### Directive:
Return the first line, the line containing "scene.camera = camo", and every line between them, exactly as they stand.
--- Begin Given data ---
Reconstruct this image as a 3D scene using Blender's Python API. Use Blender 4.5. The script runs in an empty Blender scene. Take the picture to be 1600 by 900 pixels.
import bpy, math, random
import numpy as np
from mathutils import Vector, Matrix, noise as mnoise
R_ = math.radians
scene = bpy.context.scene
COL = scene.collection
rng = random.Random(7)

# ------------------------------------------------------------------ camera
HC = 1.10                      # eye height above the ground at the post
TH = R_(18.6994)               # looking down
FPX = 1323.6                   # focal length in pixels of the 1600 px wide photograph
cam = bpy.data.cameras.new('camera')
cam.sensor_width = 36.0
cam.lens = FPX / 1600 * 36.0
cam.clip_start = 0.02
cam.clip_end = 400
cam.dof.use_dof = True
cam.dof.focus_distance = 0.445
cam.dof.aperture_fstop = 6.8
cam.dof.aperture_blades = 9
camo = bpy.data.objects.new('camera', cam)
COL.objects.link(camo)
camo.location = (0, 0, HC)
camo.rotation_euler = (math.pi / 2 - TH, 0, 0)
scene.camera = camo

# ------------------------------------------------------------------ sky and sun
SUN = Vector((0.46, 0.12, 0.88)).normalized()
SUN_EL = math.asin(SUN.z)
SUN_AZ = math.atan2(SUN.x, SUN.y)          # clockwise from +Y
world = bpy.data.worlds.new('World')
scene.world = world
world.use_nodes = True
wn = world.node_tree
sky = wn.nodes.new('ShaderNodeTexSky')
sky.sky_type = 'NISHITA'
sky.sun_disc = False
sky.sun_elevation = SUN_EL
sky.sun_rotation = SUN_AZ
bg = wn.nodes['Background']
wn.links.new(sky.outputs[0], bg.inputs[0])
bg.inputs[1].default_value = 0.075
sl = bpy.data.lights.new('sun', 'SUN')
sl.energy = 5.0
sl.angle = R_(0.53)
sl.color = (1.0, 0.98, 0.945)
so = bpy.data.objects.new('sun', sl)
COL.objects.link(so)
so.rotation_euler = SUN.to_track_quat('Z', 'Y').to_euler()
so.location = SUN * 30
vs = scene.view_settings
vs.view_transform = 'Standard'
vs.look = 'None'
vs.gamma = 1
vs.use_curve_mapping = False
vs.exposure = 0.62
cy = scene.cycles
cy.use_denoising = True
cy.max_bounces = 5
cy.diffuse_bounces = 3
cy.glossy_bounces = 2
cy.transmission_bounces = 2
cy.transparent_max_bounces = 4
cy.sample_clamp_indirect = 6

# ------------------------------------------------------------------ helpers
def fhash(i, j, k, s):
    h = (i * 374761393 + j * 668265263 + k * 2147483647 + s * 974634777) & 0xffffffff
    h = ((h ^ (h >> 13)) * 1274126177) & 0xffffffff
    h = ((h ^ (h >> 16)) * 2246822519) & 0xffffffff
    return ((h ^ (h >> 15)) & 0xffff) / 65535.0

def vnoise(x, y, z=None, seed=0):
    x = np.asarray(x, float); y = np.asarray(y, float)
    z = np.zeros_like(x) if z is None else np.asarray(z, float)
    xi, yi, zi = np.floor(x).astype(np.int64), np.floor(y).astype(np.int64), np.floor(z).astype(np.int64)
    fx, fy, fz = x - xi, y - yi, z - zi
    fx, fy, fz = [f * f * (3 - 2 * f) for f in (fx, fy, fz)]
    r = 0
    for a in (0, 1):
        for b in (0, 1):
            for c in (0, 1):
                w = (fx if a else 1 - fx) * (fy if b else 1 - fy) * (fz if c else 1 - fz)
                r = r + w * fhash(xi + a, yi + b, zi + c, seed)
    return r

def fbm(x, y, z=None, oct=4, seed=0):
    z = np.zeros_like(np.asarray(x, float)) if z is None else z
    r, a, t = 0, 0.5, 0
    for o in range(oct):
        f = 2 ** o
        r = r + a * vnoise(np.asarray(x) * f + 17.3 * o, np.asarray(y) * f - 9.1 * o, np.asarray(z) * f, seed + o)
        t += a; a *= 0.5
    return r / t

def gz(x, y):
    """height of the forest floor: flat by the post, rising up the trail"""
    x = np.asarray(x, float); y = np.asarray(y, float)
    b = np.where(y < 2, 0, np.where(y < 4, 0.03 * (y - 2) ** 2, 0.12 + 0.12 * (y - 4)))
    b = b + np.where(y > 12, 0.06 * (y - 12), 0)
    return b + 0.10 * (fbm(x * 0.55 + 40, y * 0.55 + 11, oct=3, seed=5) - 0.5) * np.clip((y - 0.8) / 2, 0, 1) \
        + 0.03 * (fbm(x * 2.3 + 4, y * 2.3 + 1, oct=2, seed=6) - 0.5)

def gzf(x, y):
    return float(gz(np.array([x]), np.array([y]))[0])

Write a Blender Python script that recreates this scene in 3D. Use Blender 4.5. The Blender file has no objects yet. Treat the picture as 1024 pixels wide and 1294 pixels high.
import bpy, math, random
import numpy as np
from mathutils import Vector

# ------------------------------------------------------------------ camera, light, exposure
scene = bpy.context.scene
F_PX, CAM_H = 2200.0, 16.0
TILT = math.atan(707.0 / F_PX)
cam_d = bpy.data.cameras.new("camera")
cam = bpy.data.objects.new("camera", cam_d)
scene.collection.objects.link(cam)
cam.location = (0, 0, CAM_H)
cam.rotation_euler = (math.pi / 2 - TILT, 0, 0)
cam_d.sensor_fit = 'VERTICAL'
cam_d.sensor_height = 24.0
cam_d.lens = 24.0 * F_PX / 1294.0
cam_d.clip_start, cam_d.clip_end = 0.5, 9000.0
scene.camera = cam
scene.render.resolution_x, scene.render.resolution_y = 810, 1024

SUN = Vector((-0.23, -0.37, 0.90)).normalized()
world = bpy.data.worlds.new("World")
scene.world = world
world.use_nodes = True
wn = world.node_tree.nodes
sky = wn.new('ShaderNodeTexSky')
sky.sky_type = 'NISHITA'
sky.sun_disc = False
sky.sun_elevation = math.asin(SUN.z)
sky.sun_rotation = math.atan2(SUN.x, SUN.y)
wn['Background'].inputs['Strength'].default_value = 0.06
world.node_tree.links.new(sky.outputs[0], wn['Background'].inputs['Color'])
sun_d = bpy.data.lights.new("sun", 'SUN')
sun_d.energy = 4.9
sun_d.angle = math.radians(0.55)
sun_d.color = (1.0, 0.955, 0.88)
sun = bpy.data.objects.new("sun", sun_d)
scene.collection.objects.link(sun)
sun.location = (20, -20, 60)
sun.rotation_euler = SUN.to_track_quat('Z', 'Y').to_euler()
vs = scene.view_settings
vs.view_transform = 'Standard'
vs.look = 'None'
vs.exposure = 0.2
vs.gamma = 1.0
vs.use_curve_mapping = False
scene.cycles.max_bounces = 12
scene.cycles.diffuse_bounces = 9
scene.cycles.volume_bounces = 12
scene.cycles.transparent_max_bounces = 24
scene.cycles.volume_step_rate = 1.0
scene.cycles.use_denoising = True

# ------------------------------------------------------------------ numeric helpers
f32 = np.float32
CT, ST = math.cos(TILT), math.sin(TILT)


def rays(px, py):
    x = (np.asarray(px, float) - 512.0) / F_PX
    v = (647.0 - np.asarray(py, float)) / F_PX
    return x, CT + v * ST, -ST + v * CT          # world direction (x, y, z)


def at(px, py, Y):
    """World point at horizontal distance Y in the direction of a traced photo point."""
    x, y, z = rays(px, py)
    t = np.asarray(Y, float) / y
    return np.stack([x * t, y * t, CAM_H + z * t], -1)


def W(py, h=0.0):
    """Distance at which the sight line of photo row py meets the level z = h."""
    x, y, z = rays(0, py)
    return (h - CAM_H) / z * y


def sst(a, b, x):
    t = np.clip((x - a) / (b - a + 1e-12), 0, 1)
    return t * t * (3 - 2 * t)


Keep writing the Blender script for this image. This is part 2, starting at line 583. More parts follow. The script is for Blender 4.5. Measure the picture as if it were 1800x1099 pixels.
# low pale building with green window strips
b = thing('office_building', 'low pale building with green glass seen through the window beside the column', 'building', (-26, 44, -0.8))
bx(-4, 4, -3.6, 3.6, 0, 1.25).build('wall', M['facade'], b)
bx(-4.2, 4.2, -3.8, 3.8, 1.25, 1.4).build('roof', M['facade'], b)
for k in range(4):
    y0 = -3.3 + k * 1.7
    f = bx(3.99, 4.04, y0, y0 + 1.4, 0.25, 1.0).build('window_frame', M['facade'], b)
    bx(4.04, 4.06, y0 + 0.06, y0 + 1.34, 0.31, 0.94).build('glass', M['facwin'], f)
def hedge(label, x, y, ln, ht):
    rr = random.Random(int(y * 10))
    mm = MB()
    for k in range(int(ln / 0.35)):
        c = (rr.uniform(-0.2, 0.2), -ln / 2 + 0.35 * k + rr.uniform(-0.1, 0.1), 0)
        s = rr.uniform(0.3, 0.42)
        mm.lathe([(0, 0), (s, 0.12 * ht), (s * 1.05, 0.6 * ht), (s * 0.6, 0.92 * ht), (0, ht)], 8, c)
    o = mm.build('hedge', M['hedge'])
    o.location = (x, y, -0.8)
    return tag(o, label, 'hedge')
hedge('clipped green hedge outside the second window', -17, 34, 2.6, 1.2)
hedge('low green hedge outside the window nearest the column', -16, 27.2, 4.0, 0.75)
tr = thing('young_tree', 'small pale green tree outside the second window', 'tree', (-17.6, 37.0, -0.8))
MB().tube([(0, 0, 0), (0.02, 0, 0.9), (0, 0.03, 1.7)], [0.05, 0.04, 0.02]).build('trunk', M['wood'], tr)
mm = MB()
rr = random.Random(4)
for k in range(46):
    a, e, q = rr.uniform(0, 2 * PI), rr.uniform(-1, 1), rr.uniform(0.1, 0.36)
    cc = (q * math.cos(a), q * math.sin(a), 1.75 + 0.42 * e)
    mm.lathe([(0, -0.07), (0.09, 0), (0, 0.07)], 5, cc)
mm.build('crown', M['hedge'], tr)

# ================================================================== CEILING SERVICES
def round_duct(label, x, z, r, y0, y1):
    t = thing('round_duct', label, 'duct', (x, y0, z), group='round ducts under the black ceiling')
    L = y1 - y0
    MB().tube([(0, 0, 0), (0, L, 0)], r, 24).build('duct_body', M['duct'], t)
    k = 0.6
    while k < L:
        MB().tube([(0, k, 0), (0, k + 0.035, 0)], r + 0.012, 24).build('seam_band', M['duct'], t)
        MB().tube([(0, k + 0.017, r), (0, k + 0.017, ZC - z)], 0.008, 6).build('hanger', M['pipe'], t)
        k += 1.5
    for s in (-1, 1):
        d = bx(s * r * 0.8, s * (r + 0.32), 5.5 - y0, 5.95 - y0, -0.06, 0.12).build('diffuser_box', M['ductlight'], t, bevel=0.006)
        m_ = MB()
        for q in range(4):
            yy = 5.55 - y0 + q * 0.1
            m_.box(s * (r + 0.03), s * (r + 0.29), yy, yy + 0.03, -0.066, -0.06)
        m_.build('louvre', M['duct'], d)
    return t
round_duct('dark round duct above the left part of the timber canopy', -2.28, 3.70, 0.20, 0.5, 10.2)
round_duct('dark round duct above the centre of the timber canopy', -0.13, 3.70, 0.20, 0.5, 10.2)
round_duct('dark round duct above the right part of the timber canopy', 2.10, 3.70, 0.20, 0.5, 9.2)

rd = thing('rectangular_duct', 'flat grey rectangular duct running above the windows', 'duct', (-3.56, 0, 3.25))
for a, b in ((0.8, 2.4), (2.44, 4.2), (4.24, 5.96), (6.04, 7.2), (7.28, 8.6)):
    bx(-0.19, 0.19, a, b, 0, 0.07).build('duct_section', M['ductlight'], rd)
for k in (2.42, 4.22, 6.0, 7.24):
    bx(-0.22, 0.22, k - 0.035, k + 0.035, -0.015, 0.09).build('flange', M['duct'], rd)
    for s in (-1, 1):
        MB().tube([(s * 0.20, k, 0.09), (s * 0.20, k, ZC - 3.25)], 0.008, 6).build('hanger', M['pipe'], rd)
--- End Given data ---
### Exercise answer:
Reconstruct this image as a 3D scene using Blender's Python API. Use Blender 4.5. The script runs in an empty Blender scene. Take the picture to be 1600 by 900 pixels.
import bpy, math, random
import numpy as np
from mathutils import Vector, Matrix, noise as mnoise
R_ = math.radians
scene = bpy.context.scene
COL = scene.collection
rng = random.Random(7)

# ------------------------------------------------------------------ camera
HC = 1.10                      # eye height above the ground at the post
TH = R_(18.6994)               # looking down
FPX = 1323.6                   # focal length in pixels of the 1600 px wide photograph
cam = bpy.data.cameras.new('camera')
cam.sensor_width = 36.0
cam.lens = FPX / 1600 * 36.0
cam.clip_start = 0.02
cam.clip_end = 400
cam.dof.use_dof = True
cam.dof.focus_distance = 0.445
cam.dof.aperture_fstop = 6.8
cam.dof.aperture_blades = 9
camo = bpy.data.objects.new('camera', cam)
COL.objects.link(camo)
camo.location = (0, 0, HC)
camo.rotation_euler = (math.pi / 2 - TH, 0, 0)
scene.camera = camo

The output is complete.